Adèle Kahinda Mahina, ministre d'État, ministre du Portefeuille, a présenté vendredi 22 mars 2024 aux membres du conseil la situation d'insécurité et de spoliation des biens dans le parc agro-industriel de Bukanga Lonzo. En effet, a-t-elle rappelé dans son intervention, c'est depuis l'année 2022, avec le conflit entre les deux tribus Teke et Yaka dans les provinces de Kwilu et Kwango, que l'insécurité règne dans cette zone du parc.
"À partir de janvier 2024, leurs incursions dans le parc entraînent des homicides des agents affectés au service minimum pour assurer la supervision et la protection dudit parc. À cette insécurité grandissante s'ajoute la présence répétée de feux de brousse qui se sont déclarés à raison de l'avancée de la brousse, causant des dégâts au niveau des semoirs ainsi qu'à celui des entrepôts où sont logés les engins agricoles et plusieurs conteneurs. Il a été aussi rapporté que le magasin central du parc a été forcé et plusieurs biens ont été emportés," rapporte le compte-rendu de la réunion lu par le porte-parole du gouvernement Patrick Muyaya.
La ministre d'État, ministre du Portefeuille, a souligné la nécessité pour le gouvernement d'agir rapidement afin de protéger le parc agro-industriel de Bukanga Lonzo, de sécuriser ses titres, ses travailleurs ainsi que ses biens.
"Avec son collègue, le ministre de l'Agriculture, qu'elle a complété, ils ont suggéré au conseil, d'une part, de diligenter une mission mixte sur le terrain pour une analyse approfondie de ce patrimoine de l'État et, d'autre part, d'autoriser le paiement des arriérés couvrant plus de 30 mois de salaire en faveur du personnel dudit parc," ajoute le compte-rendu de la réunion.
Ce projet est né à la suite de l'adoption en 2013 du Programme National d'Investissement Agricole (PNIA). Ce document prévoyait notamment la construction de parcs agro-industriels à travers l'ensemble du pays. Bukanga Lonzo était alors considéré comme une initiative pilote dans le but de contribuer à l'autosuffisance alimentaire et de créer des emplois, contribuer à la réduction de la pauvreté et à l'accroissement de la productivité agricole.
Cependant, les choses ne se sont pas passées comme prévues et une enquête a été diligentée. En septembre 2020, les inspecteurs Thierry Mutombo Kalonji, Wangi Bo-Lokonge et Dieudonné Tutondele Ntima ont été officiellement chargés d'une mission auprès des ministères de l'Agriculture, du Portefeuille, de l'Industrie, des Finances, de la société African Commodities (AFRICOM) ainsi qu'auprès du parc agro-industriel de Bukanga Lonzo.

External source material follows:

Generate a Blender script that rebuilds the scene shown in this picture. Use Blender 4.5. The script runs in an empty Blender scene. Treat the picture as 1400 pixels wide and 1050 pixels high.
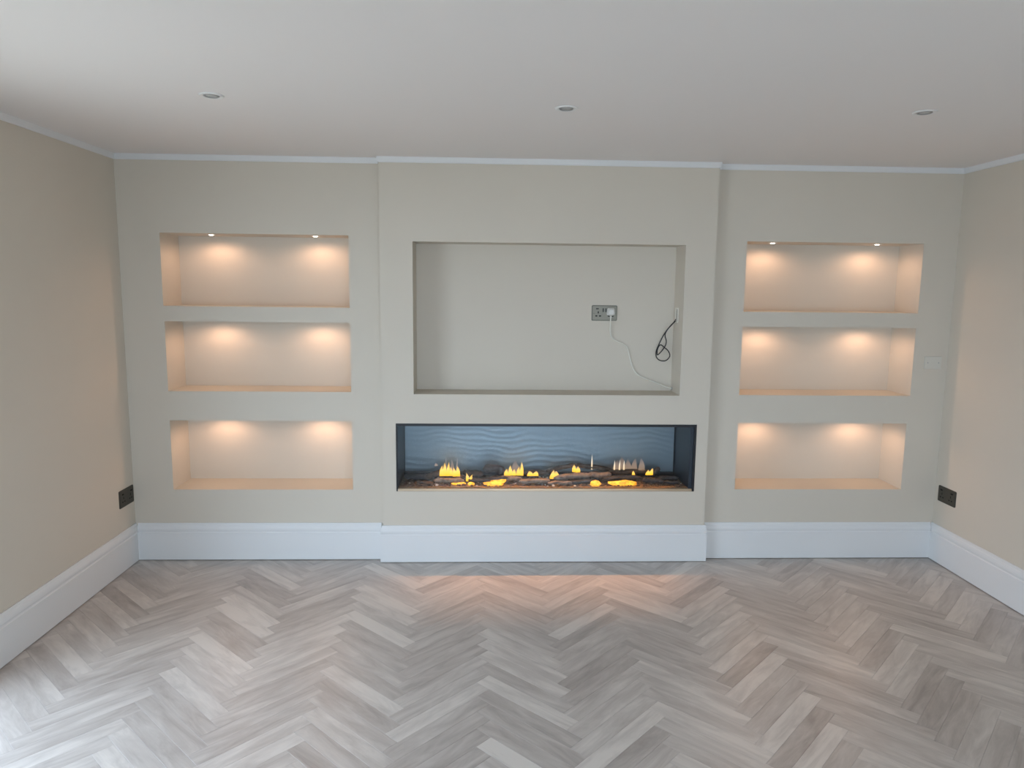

Cette mission de 20 jours couvrira la période de 2014 à ce jour. Les contrôleurs devraient notamment s'assurer de l'existence de faisabilité du projet du parc agro-industriel et en examiner les conclusions, contrôler les procédures de déclassement des fonds relatifs au projet, s'assurer de l'effectivité de l'encaissement par AFRICOM, vérifier la régularité du processus de désignation de AFRICOM, analyser le montage juridique mis en place, etc.
La mission devrait aussi s'occuper de faire le rapprochement entre la hauteur des fonds décaissés et les réalisations effectives sur le terrain, mais aussi contrôler la gestion des biens déjà installés sur le site et contrôler la comptabilité de AFRICOM et s'assurer du paiement dû par cette dernière à l'État.
À la suite de l'enquête, on apprend que 285 millions USD au total ont été décaissés par le gouvernement. L'enquête révèle aussi que 205 millions USD ont été perdus dans ce projet, dont l'échec était planifié dès sa conception, d'après l'IGF. Les inspecteurs notent aussi parmi les causes du débâcle le choix des partenaires non expérimentés ayant bénéficié, en plus, de marchés passés de gré à gré. L'IGF constate également une surfacturation de 1 à 10 pour l'acquisition des équipements et intrants. Elle ajoute que 80 % des paiements surfacturés étaient logés dans un compte bancaire en Afrique du Sud.
Les inspecteurs ont également rapporté une surfacturation présumée des travaux de raccordement électrique sur la ligne Inga à 40 millions USD, avec un trop-paiement de 2 millions USD. Ils notent aussi que « le manque d'une étude de faisabilité sur la viabilité du projet ainsi que le non-respect des procédures relatives à la passation des marchés publics seraient à la base de toutes les difficultés dans la programmation et la réalisation du projet ».
Le procès est en cours au niveau de la Cour constitutionnelle en vue d'établir les responsabilités liées au fiasco de ce projet, après le rapport de l'Inspection Générale des Finances.